Je connais pas le sujet par coeur, mais même si les jeux vidéos utilisent de plus en plus de systèmes de protection, je crois pas avoir jamais entendu parler de cas si extrêmes. En général, c'est le même genre de protec que tout prog (soit des clés-CD bien souvent), voire au pire un système d'identification sur le net. Là où ça n'a rien à voir selon moi est qu'on est au moins prévenu! Ce n'est pas un système qui envoie des infos sans que tu saches rien, qui t'installe sans prévenir un logiciel espion, etc. Plus franc quoi (même si c'est également très nul).
Ensuite je peux me planter, et dans ce cas là, j'aimerais bien avoir quelques exemples de jeux qui feraient ça... Voire des sources, ce serait cool.
6 De Francesco - 16/11/2005, 19:46
On parle de spywares, certe, mais comment qualifier les choses quand c'est une imprimante (de marque japonaise, commençant par la troisième lettre de l'alphabet) laser, certe couleur et réseau, qui, innocemment connectée à un réseau d'entreprise donnant un accès sortant à Internet, se met à émettre des paquets à destination d'un des sites de son fabricant ?
Précisons que je n'ai trouvé mention de cette « feature » nul part dans les spécifications du produit (et il n'y a pas de license à lire, puisque c'est du matériel)
Géant, non : même plus besoin d'ordinateur !
C'est du vu et vécu : j'ai désormais une règle de filtrage spécifique vers l'extérieur pour cette « chose » venue d'un autre monde...

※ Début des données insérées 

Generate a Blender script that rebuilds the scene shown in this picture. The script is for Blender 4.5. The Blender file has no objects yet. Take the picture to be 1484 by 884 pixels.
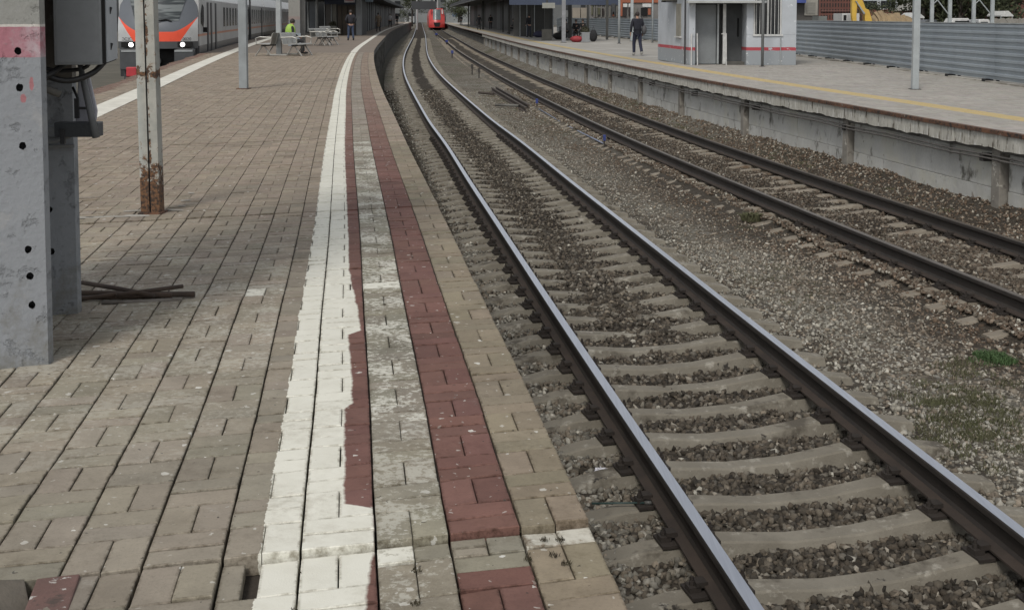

Bref, branchez votre aspirateur (si, si : imaginez que votre connexion Internet passe par les courants porteurs, EDF privatisé et tout et tout...) :
vous êtes fiché !
7 De Kev - 21/11/2005, 22:59
Huum, surpris pas vraiment. N'oublions pas que microsoft voulait également implementer des root-kits semblable à cela sur des cartes mère leur donnant pouvoir ainsi qu'au gouvernement de virer tout ce qu'il jugait non approprié (mp3, vidéos, logiciel, document word *qui parle contre le gouvernement par exemple) de vôtre disque dur. Pour sony je ne voit pas l'intérêt de cette technologie ! Tant que l'on peut écouter la musique il est possible de la copier, j'ai hâte qu'il le comprennent. Ils conaissent pas ça un line-in pis un logiciel pour enregistrer du son eux ??? Une telle technologie devrait être interdite, du moins ici au Canada.